Amnesty et HRW accusent le gouvernement fédéral de couvrir ces abus en restreignant l’accès au Tigré.

" Les autorités éthiopiennes contestent inébranlablement l’ampleur choquante des crimes commis et s’abstiennent honteusement d’agir pour y mettre un terme ", estime Kenneth Roth, directeur exécutif de HRW.

Le ministère éthiopien des Affaires étrangères a déclaré dans un communiqué qu’il allait examiner le rapport et que tous les responsables de ces actes présumés devraient rendre des comptes.

Mais il a ajouté qu’il était préoccupé par " les sous-entendus ethniques contenus dans le rapport qui semblent blâmer de manière disproportionnée (certains) tout en essayant de disculper les autres ".
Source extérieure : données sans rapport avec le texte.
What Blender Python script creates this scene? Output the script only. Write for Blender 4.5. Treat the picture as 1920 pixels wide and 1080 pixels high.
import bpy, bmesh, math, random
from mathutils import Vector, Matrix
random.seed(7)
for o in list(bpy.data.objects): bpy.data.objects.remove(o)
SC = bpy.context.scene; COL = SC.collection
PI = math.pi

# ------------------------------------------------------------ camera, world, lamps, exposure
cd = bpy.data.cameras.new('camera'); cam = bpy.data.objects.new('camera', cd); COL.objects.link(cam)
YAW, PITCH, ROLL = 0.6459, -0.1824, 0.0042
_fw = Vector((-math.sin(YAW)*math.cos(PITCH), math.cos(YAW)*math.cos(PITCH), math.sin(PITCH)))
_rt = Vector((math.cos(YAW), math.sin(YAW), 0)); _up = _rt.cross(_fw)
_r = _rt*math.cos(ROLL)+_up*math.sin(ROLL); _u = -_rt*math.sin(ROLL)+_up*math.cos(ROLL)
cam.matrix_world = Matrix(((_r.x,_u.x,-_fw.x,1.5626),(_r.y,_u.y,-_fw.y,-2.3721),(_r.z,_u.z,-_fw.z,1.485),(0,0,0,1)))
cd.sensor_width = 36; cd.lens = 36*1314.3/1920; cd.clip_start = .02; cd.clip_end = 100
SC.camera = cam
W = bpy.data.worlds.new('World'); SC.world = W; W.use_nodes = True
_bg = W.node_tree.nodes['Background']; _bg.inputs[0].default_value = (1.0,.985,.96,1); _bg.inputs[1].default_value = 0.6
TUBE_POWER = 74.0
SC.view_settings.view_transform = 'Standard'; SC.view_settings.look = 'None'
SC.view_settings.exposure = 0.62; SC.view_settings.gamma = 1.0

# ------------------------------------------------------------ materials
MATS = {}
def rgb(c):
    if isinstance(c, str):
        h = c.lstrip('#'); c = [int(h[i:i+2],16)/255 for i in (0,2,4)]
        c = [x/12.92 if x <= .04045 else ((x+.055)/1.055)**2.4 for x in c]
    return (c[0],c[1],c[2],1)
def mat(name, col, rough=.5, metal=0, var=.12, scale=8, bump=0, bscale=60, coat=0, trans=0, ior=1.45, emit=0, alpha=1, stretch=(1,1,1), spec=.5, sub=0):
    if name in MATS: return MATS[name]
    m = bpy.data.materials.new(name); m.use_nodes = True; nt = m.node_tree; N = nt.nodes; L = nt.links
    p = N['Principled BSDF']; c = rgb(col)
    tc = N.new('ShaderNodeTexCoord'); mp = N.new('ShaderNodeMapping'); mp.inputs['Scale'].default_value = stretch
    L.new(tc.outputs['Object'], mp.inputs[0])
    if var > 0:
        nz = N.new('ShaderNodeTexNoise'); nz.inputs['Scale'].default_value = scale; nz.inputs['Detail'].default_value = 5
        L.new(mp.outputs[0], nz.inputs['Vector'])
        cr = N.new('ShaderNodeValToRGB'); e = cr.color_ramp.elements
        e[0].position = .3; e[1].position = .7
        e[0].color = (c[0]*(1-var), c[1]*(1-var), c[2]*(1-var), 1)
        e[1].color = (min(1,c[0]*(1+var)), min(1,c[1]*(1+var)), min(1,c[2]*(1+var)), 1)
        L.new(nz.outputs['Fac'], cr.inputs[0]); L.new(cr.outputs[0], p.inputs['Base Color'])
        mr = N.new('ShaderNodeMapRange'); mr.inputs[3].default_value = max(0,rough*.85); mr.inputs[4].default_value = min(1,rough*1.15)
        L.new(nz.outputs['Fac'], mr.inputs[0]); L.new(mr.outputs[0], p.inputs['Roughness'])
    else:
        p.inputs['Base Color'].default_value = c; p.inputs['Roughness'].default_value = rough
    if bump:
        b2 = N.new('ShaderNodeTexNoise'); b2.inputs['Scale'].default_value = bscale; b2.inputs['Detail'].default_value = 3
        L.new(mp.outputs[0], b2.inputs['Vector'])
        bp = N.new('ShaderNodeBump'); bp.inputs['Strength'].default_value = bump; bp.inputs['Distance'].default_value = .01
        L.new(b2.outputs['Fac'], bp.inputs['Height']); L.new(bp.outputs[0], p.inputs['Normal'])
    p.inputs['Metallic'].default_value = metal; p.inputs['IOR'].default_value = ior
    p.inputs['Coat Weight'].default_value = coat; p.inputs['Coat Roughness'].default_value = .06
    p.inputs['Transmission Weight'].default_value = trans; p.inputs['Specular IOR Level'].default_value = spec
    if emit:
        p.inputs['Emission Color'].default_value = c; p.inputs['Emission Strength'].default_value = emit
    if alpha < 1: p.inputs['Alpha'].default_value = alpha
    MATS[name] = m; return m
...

L’armée de l’Erythrée, pays frontalier du Tigré au nord et allié aux forces fédérales éthiopiennes, a également participé aux pillages des récoltes et du bétail et à l’expulsion des Tigréens, ajoutent les ONG.
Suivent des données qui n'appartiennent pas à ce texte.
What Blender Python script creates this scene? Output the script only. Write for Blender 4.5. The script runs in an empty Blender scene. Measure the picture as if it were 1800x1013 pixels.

Le conflit, qui s’est un temps propagé au-delà du Tigré, a fait des milliers de morts, plongé dans la faim des millions de personnes et les deux camps ont été accusés d’atrocités.

Addis Abeba a déclaré le 24 mars une " trêve humanitaire ", acceptée par les rebelles à condition que l’aide humanitaire parvienne au Tigré. Un premier convoi terrestre a atteint la région vendredi.